Así que en varios sentidos, la obra de Woolf es una especie de prueba de Rorschach, con varias posibles interpretaciones. Además de lo anterior, se ha convertido en un gran icono feminista, y su obra ensayística ciertamente contribuyó para defender las causas de los derechos de las mujeres y la identidad femenina; para dar a cada mujer «Una habitación propia».
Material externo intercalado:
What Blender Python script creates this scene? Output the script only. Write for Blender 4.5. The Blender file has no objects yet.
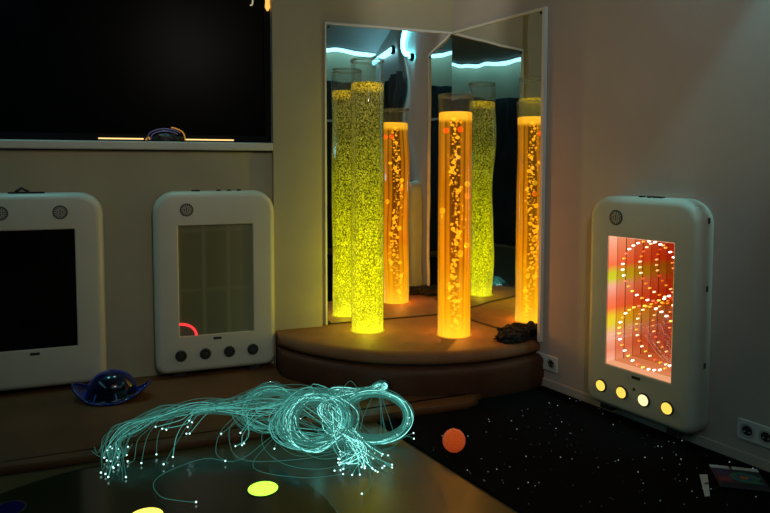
import bpy, bmesh, math, random
from mathutils import Vector, Matrix, noise
random.seed(7)
S = bpy.context.scene
COL = S.collection
PI = math.pi

# ------------------------------------------------------------------ helpers
def link(o, parent=None):
    COL.objects.link(o)
    if parent is not None:
        o.parent = parent
    return o

def obj(name, bm, mat, parent=None, smooth=False, loc=None, rotz=0.0):
    me = bpy.data.meshes.new(name)
    bmesh.ops.recalc_face_normals(bm, faces=bm.faces[:])
    bm.to_mesh(me); bm.free()
    for mm in (mat if isinstance(mat, (list, tuple)) else [mat]):
        me.materials.append(mm)
    if smooth:
        for p in me.polygons: p.use_smooth = True
    o = bpy.data.objects.new(name, me)
    link(o, parent)
    if loc is not None: o.location = loc
    o.rotation_euler = (0, 0, rotz)
    return o

def obj_raw(name, verts, faces, mat, parent=None, smooth=True, midx=None):
    me = bpy.data.meshes.new(name)
    me.from_pydata(verts, [], faces)
    for mm in (mat if isinstance(mat, (list, tuple)) else [mat]):
        me.materials.append(mm)
    for i, p in enumerate(me.polygons):
        p.use_smooth = smooth
        if midx is not None: p.material_index = midx[i]
    o = bpy.data.objects.new(name, me)
    return link(o, parent)

def thing(name, label, cat, loc=(0, 0, 0), rotz=0.0, group=None):
    o = bpy.data.objects.new(name, None); COL.objects.link(o)
    o.empty_display_size = 0.05
    o.location = loc; o.rotation_euler = (0, 0, rotz)
    o['label'] = label; o['category'] = cat
    if group: o['group'] = group
    return o

def tag(o, label, cat, group=None):
    o['label'] = label; o['category'] = cat
    if group: o['group'] = group
    return o

def struct(o):
    o['kind'] = 'structure'; return o

def box(bm, x0, x1, y0, y1, z0, z1, M=None):
    vs = [bm.verts.new(v) for v in ((x0,y0,z0),(x1,y0,z0),(x1,y1,z0),(x0,y1,z0),(x0,y0,z1),(x1,y0,z1),(x1,y1,z1),(x0,y1,z1))]
    for f in ((0,3,2,1),(4,5,6,7),(0,1,5,4),(1,2,6,5),(2,3,7,6),(3,0,4,7)):
        bm.faces.new([vs[i] for i in f])
    if M is not None:
        for v in vs: v.co = M @ v.co
    return vs

def bevel_all(bm, w, seg=2):
    bmesh.ops.bevel(bm, geom=bm.edges[:], offset=w, segments=seg, affect='EDGES', profile=0.5)

def loft(bm, loops, cap0=False, cap1=False, close=False):
    rows = [[bm.verts.new(p) for p in L] for L in loops]
    n = len(rows[0])
    for a, b in zip(rows[:-1], rows[1:]):
        for i in range(n):
            j = (i + 1) % n
            try: bm.faces.new((a[i], a[j], b[j], b[i]))
            except ValueError: pass
    if cap0: bm.faces.new(rows[0][::-1])
    if cap1: bm.faces.new(rows[-1])
    return rows

def lathe(bm, prof, seg=48, cap0=False, cap1=False, closed=False):
    loops = [[(r*math.cos(2*PI*i/seg), r*math.sin(2*PI*i/seg), z) for i in range(seg)] for r, z in prof]
    if closed: loops.append(loops[0])
    rows = loft(bm, loops, cap0, cap1)
    if closed: bmesh.ops.remove_doubles(bm, verts=bm.verts[:], dist=1e-6)
    return rows

def disc_y(bm, cx, cz, r, y0, y1, seg=24, bev=0.0):
    """a short cylinder along y (front at y1 < y0)"""
    L = []
    for (rr, yy) in ((r, y0), (r, y1 + bev), (r - bev, y1)):
        L.append([(cx + rr*math.cos(2*PI*i/seg), yy, cz + rr*math.sin(2*PI*i/seg)) for i in range(seg)])
    loft(bm, L, True, True)

def tube_mesh(pts, rad, seg=4, taper=None):
    verts, faces = [], []
    n = len(pts)
    up = Vector((0.13, 0.27, 0.95)).normalized()
    for k, p in enumerate(pts):
        p = Vector(p)
        t = (Vector(pts[min(k+1, n-1)]) - Vector(pts[max(k-1, 0)]))
        if t.length < 1e-9: t = Vector((1, 0, 0))
        t.normalize()
        a = t.cross(up)
        if a.length < 1e-3: a = t.cross(Vector((1, 0, 0)))
        a.normalize(); b = t.cross(a)
        rr = rad if taper is None else rad*taper(k/(n-1))
        for i in range(seg):
            an = 2*PI*i/seg
            q = p + a*math.cos(an)*rr + b*math.sin(an)*rr
            verts.append(q[:])
        if k:
            o0, o1 = (k-1)*seg, k*seg
            for i in range(seg):
                j = (i+1) % seg
                faces.append((o0+i, o0+j, o1+j, o1+i))
    faces.append(tuple(range(seg))[::-1]); faces.append(tuple(range((n-1)*seg, n*seg)))
    return verts, faces

def catmull(P, sub=8, closed=False):
    P = [Vector(p) for p in P]; out = []
    n = len(P)
    for i in range(n-1):
        p0 = P[max(i-1, 0)]; p1 = P[i]; p2 = P[i+1]; p3 = P[min(i+2, n-1)]
        for k in range(sub):
            t = k/sub
            out.append(0.5*((2*p1) + (p2-p0)*t + (2*p0-5*p1+4*p2-p3)*t*t + (3*p1-p0-3*p2+p3)*t**3))
    out.append(P[-1])
    return out

def ico(bm, c, r, sub=1, M=None):
    T = Matrix.Translation(Vector(c)) @ Matrix.Diagonal((r, r, r, 1))
    return bmesh.ops.create_icosphere(bm, subdivisions=sub, radius=1.0, matrix=T)['verts']

# ------------------------------------------------------------------ materials
class NT:
    def __init__(s, name):
        s.m = bpy.data.materials.new(name); s.m.use_nodes = True
        s.t = s.m.node_tree; s.t.nodes.clear()
        s.out = s.n('ShaderNodeOutputMaterial')
    def n(s, t, **kw):
        x = s.t.nodes.new(t)
        for k, v in kw.items(): setattr(x, k, v)
        return x
    def l(s, a, b): s.t.links.new(a, b)
    def coord(s, scale=(1,1,1)):
        tc = s.n('ShaderNodeTexCoord'); mp = s.n('ShaderNodeMapping'); mp.inputs['Scale'].default_value = scale
        s.l(tc.outputs['Object'], mp.inputs['Vector']); return mp.outputs['Vector']
    def noise(s, vec, scale, detail=2.0, rough=0.5):
        x = s.n('ShaderNodeTexNoise'); x.inputs['Scale'].default_value = scale
        x.inputs['Detail'].default_value = detail; x.inputs['Roughness'].default_value = rough
        s.l(vec, x.inputs['Vector']); return x.outputs['Fac']
    def ramp(s, fac, stops, interp='LINEAR'):
        r = s.n('ShaderNodeValToRGB'); r.color_ramp.interpolation = interp
        e = r.color_ramp.elements
        while len(e) < len(stops): e.new(0.5)
        for el, (p, c) in zip(e, stops):
            el.position = p; el.color = (c[0], c[1], c[2], 1.0) if not isinstance(c, (int, float)) else (c, c, c, 1)
        s.l(fac, r.inputs['Fac']); return r.outputs['Color']
    def math(s, op, a, b=None, c=None):
        x = s.n('ShaderNodeMath', operation=op)
        for i, v in enumerate((a, b, c)):
            if v is None: continue
            if isinstance(v, (int, float)): x.inputs[i].default_value = v
            else: s.l(v, x.inputs[i])
        return x.outputs[0]
    def mixc(s, fac, a, b, mode='MIX'):
        x = s.n('ShaderNodeMix', data_type='RGBA', blend_type=mode)
        for i, v in ((0, fac), (6, a), (7, b)):
            if isinstance(v, (int, float)): x.inputs[i].default_value = v
            elif isinstance(v, tuple): x.inputs[i].default_value = (v[0], v[1], v[2], 1)
            else: s.l(v, x.inputs[i])
        return x.outputs[2]
    def mixs(s, fac, a, b):
        x = s.n('ShaderNodeMixShader')
        if isinstance(fac, (int, float)): x.inputs[0].default_value = fac
        else: s.l(fac, x.inputs[0])
        s.l(a, x.inputs[1]); s.l(b, x.inputs[2]); return x.outputs[0]
    def done(s, sh): s.l(sh, s.out.inputs['Surface']); return s.m

def pbr(name, col, rough=0.5, metal=0.0, spec=0.5, var=0.12, nscale=6.0, bump=0.0, bscale=80.0, emit=None, estr=0.0, sheen=0.0):
    k = NT(name)
    v = k.coord()
    f = k.noise(v, nscale, 4.0, 0.6)
    c = k.ramp(f, ((0.3, tuple(x*(1-var) for x in col)), (0.7, tuple(min(1, x*(1+var)) for x in col))))
    p = k.n('ShaderNodeBsdfPrincipled')
    k.l(c, p.inputs['Base Color'])
    p.inputs['Roughness'].default_value = rough; p.inputs['Metallic'].default_value = metal
    p.inputs['Specular IOR Level'].default_value = spec
    if sheen: p.inputs['Sheen Weight'].default_value = sheen
    if bump:
        b = k.n('ShaderNodeBump'); b.inputs['Strength'].default_value = bump; b.inputs['Distance'].default_value = 0.004
        k.l(k.noise(v, bscale, 3.0), b.inputs['Height']); k.l(b.outputs['Normal'], p.inputs['Normal'])
    if emit:
        p.inputs['Emission Color'].default_value = (*emit, 1); p.inputs['Emission Strength'].default_value = estr
    return k.done(p.outputs[0])

def emis(name, col, st, sample=True):
    k = NT(name)
    e = k.n('ShaderNodeEmission'); e.inputs['Color'].default_value = (*col, 1); e.inputs['Strength'].default_value = st
    m = k.done(e.outputs[0])
    if not sample:
        try: m.cycles.emission_sampling = 'NONE'
        except Exception: pass
    return m

M_wall = pbr('wall_paint', (0.40, 0.355, 0.235), 0.85, var=0.05, nscale=3, bump=0.05, bscale=150)
M_wallr = pbr('wall_paint_right', (0.46, 0.385, 0.35), 0.85, var=0.05, nscale=3, bump=0.05, bscale=150)
M_dark = pbr('dark_curtain_cloth', (0.012, 0.022, 0.028), 0.9, var=0.5, nscale=2.0)
M_ceil = pbr('ceiling_paint', (0.5, 0.5, 0.5), 0.9, var=0.03)
M_white = pbr('white_moulded_plastic', (0.54, 0.52, 0.43), 0.42, var=0.04, nscale=4, bump=0.04, bscale=300)
M_trimw = pbr('pale_trim', (0.62, 0.63, 0.62), 0.35, var=0.04)
M_black = pbr('black_plastic', (0.012, 0.012, 0.012), 0.45, var=0.2)
M_blackgrey = pbr('dark_grey_plastic', (0.03, 0.03, 0.03), 0.5, var=0.2)
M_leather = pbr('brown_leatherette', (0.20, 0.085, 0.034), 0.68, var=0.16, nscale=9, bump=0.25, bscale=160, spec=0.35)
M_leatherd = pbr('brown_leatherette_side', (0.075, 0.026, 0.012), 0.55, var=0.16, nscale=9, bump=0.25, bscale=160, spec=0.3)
M_seam = pbr('dark_seam', (0.02, 0.009, 0.005), 0.8)
M_mat = pbr('brown_mat_vinyl', (0.115, 0.042, 0.013), 0.55, var=0.2, nscale=5, bump=0.2, bscale=140, spec=0.3)
M_floor = pbr('brown_glossy_floor', (0.085, 0.055, 0.020), 0.36, var=0.25, nscale=3, spec=0.45)
M_disc = pbr('dark_glossy_inlay', (0.022, 0.024, 0.010), 0.14, var=0.3, nscale=3, spec=0.5)
M_carpet = pbr('black_carpet', (0.003, 0.003, 0.0035), 1.0, var=0.6, nscale=200, bump=0.5, bscale=400, spec=0.05)
M_sill = pbr('sill_paint', (0.55, 0.55, 0.50), 0.5, var=0.04)
M_frame = pbr('window_frame_dark', (0.0025, 0.003, 0.005), 0.6, spec=0.1)
M_cyan = emis('cyan_led_light', (0.30, 0.85, 1.0), 3.0)
M_cyan2 = emis('cyan_led_light_soft', (0.16, 0.80, 1.0), 4.0)
M_cyan3 = emis('cyan_neon_light', (0.12, 0.80, 1.0), 11.0)
M_warm = emis('amber_glint_light', (1.0, 0.50, 0.10), 1.2)
M_warmw = emis('warm_white_light', (1.0, 0.62, 0.22), 1.6)
M_green = emis('green_floor_light', (0.36, 1.0, 0.05), 2.3)
M_orange_l = emis('amber_floor_light', (1.0, 0.72, 0.10), 2.2)
M_blue_l = emis('blue_floor_light', (0.05, 0.05, 0.5), 0.02)
M_redarc = emis('red_neon_light', (1.0, 0.045, 0.05), 1.3)
M_button = emis('yellow_button_light', (1.0, 0.68, 0.10), 1.15)
M_button2 = emis('pale_button_light', (1.0, 0.85, 0.42), 1.25)
M_fibre = emis('fibre_glow', (0.12, 0.62, 0.53), 0.72, False)
M_fibreb = emis('fibre_glow_bright', (0.25, 0.82, 0.73), 1.6, False)
M_fibred = emis('fibre_glow_dim', (0.09, 0.42, 0.33), 0.33, False)
M_neck = emis('fibre_neck_glow', (0.30, 0.95, 0.86), 1.5, False)
M_tip = emis('fibre_tip_glow', (0.55, 1.0, 0.92), 2.2, False)
M_star = emis('star_glow', (0.62, 0.85, 0.90), 0.11, False)
M_starb = emis('star_glow_bright', (0.75, 0.95, 1.0), 0.34, False)
M_bluep = pbr('blue_glossy_plastic', (0.004, 0.012, 0.14), 0.16, var=0.2, spec=0.7)
k = NT('blue_rim_light_plastic'); pb = k.n('ShaderNodeBsdfPrincipled'); lw = k.n('ShaderNodeLayerWeight'); lw.inputs['Blend'].default_value = 0.45
k.l(k.ramp(lw.outputs['Facing'], ((0.0, (0.002, 0.003, 0.010)), (0.45, (0.003, 0.008, 0.05)), (0.8, (0.010, 0.03, 0.36)))), pb.inputs['Base Color'])  # blue highlight along the outline is put into the base colour
pb.inputs['Roughness'].default_value = 0.15
M_bluec = k.done(pb.outputs[0])
M_paperw = pbr('white_card', (0.42, 0.44, 0.44), 0.6)
M_purple = pbr('purple_print', (0.045, 0.013, 0.045), 0.6, var=0.4, nscale=12)
M_darkcover = pbr('dark_print', (0.012, 0.010, 0.016), 0.5)
M_printr = pbr('red_print', (0.18, 0.02, 0.02), 0.5)
M_printg = pbr('green_print', (0.02, 0.14, 0.08), 0.5)
M_printo = pbr('orange_print', (0.3, 0.09, 0.02), 0.5)
M_printb = pbr('blue_print', (0.02, 0.08, 0.16), 0.5)
M_cloth = pbr('black_knit', (0.006, 0.006, 0.007), 0.95, var=0.5, nscale=40, bump=0.6, bscale=300)
M_foam = pbr('orange_fluffy_foam', (0.85, 0.13, 0.025), 0.95, var=0.3, nscale=60, bump=0.8, bscale=260, sheen=0.3, emit=(0.9, 0.10, 0.01), estr=0.28)  # slight emission stands in for light falling on the ball
M_screw = pbr('black_screw', (0.01, 0.01, 0.01), 0.4)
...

La ruptura con el estilo formalista de la narrativa victoriana, y de una manera tan creativa, tan dramática, fue quizá lo central de las proezas de Woolf. Y aun así, su obra trasciende lo anterior por mucho. En última instancia, ¿cuál era su propósito? ¿Para qué vino a esta tierra? En un artículo publicado en el New Yorker en 1954, W.H. Auden afirmó que lo que Woolf expresaba con inmensa pasión era una visión de la vida mística o religiosa; y más aún, que su singular contribución era la combinación de esta visión con un claro sentido de lo concreto. Otros estudiosos de Woolf lo siguieron, reconociendo que era, en palabras de Wittgenstein, «Una honesta pensadora religiosa», que caminaba sobre un alambre. Ray Monk escribe sobre el filósofo: «De una forma que es sumamente importante pero difícil de definir, había vivido una vida de devoción religiosa». Esto mismo puede decirse de Woolf, quien fue fiel a sí misma y a su visión del mundo, hasta el día en que murió. De hecho, Las olas surgió a partir de una experiencia mística que tuvo en 1926; y en su diario, en 1928, escribió de su deseo de que dicho libro le permitiera hacer las paces con sus «sentimientos místicos». En algún momento afirmó que lo que sentía era «una conciencia de lo que llamo “realidad”: algo que veo delante mío: algo abstracto: pero que reside en los campos de Sussex Downs o en el cielo; al lado de lo cual nada importa, en donde habré de existir y continuaré existiendo… Qué difícil es no hacer que la “realidad” sea esto o lo otro, mientras que es [en realidad solo] una cosa». A pesar de su suicidio, se trata de una persona que nos mostró lo que era la vida verdadera. O lo que podía ser.